▶ [WHAT THIS TASK INVOLVES]: Print the first line of the material below and each line after it, exactly as written, ending with the line that contains "crossbar', 'cable tie')".

•••••

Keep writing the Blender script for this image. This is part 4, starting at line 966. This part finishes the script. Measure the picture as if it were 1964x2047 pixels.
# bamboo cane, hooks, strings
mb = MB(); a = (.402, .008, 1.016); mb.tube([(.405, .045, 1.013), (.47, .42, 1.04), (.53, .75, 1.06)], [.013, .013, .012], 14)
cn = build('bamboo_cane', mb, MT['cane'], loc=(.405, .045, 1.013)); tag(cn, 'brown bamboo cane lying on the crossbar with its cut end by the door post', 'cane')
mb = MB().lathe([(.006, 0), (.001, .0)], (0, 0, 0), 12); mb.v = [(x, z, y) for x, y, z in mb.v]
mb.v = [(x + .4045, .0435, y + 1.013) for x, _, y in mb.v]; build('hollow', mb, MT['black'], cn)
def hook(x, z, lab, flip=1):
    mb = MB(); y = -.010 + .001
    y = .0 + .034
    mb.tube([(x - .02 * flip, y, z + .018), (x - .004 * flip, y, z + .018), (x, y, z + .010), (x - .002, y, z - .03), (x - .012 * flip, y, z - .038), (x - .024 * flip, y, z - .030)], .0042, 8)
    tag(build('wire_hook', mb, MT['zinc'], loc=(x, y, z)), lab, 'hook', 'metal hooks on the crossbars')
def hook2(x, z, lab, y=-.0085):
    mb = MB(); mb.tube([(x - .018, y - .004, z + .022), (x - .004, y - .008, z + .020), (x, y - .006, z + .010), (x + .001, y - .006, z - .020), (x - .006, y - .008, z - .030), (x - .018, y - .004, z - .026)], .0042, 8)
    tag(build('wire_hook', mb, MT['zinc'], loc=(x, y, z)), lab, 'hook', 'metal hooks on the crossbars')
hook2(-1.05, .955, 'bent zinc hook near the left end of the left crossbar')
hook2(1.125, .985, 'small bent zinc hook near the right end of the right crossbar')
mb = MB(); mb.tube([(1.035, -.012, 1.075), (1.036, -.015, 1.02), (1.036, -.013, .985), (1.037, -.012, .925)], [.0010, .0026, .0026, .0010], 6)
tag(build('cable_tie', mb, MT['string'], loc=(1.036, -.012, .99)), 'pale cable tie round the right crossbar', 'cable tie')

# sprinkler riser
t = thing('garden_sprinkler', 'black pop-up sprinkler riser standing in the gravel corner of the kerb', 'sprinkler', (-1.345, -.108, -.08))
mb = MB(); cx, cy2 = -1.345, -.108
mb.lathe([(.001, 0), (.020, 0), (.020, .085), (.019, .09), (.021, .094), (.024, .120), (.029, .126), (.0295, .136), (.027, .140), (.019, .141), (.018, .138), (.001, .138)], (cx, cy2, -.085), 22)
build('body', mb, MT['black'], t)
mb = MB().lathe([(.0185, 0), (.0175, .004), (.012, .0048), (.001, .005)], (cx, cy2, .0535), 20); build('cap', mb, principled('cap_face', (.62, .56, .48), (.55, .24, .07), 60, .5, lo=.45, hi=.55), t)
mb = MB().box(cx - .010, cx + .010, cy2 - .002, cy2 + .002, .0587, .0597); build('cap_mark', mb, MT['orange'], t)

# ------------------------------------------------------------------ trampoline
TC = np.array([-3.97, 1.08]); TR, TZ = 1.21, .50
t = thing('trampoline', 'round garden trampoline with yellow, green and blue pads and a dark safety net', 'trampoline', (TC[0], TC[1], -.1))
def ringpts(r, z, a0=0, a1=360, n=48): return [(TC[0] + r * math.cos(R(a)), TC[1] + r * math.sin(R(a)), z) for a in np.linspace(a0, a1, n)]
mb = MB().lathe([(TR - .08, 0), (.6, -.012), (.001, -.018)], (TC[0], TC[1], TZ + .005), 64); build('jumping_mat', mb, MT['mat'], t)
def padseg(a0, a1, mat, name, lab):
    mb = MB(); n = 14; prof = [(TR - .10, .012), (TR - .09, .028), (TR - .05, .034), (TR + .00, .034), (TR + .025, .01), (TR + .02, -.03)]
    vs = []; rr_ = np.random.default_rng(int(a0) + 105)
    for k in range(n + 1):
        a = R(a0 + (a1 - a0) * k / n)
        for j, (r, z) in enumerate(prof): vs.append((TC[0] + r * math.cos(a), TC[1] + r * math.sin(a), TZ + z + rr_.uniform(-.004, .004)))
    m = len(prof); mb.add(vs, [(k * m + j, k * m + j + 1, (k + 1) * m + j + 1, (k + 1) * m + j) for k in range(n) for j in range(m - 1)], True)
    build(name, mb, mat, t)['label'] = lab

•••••

▶ [EXPECTED ANSWER]:
Keep writing the Blender script for this image. This is part 4, starting at line 966. This part finishes the script. Measure the picture as if it were 1964x2047 pixels.
# bamboo cane, hooks, strings
mb = MB(); a = (.402, .008, 1.016); mb.tube([(.405, .045, 1.013), (.47, .42, 1.04), (.53, .75, 1.06)], [.013, .013, .012], 14)
cn = build('bamboo_cane', mb, MT['cane'], loc=(.405, .045, 1.013)); tag(cn, 'brown bamboo cane lying on the crossbar with its cut end by the door post', 'cane')
mb = MB().lathe([(.006, 0), (.001, .0)], (0, 0, 0), 12); mb.v = [(x, z, y) for x, y, z in mb.v]
mb.v = [(x + .4045, .0435, y + 1.013) for x, _, y in mb.v]; build('hollow', mb, MT['black'], cn)
def hook(x, z, lab, flip=1):
    mb = MB(); y = -.010 + .001
    y = .0 + .034
    mb.tube([(x - .02 * flip, y, z + .018), (x - .004 * flip, y, z + .018), (x, y, z + .010), (x - .002, y, z - .03), (x - .012 * flip, y, z - .038), (x - .024 * flip, y, z - .030)], .0042, 8)
    tag(build('wire_hook', mb, MT['zinc'], loc=(x, y, z)), lab, 'hook', 'metal hooks on the crossbars')
def hook2(x, z, lab, y=-.0085):
    mb = MB(); mb.tube([(x - .018, y - .004, z + .022), (x - .004, y - .008, z + .020), (x, y - .006, z + .010), (x + .001, y - .006, z - .020), (x - .006, y - .008, z - .030), (x - .018, y - .004, z - .026)], .0042, 8)
    tag(build('wire_hook', mb, MT['zinc'], loc=(x, y, z)), lab, 'hook', 'metal hooks on the crossbars')
hook2(-1.05, .955, 'bent zinc hook near the left end of the left crossbar')
hook2(1.125, .985, 'small bent zinc hook near the right end of the right crossbar')
mb = MB(); mb.tube([(1.035, -.012, 1.075), (1.036, -.015, 1.02), (1.036, -.013, .985), (1.037, -.012, .925)], [.0010, .0026, .0026, .0010], 6)
tag(build('cable_tie', mb, MT['string'], loc=(1.036, -.012, .99)), 'pale cable tie round the right crossbar', 'cable tie')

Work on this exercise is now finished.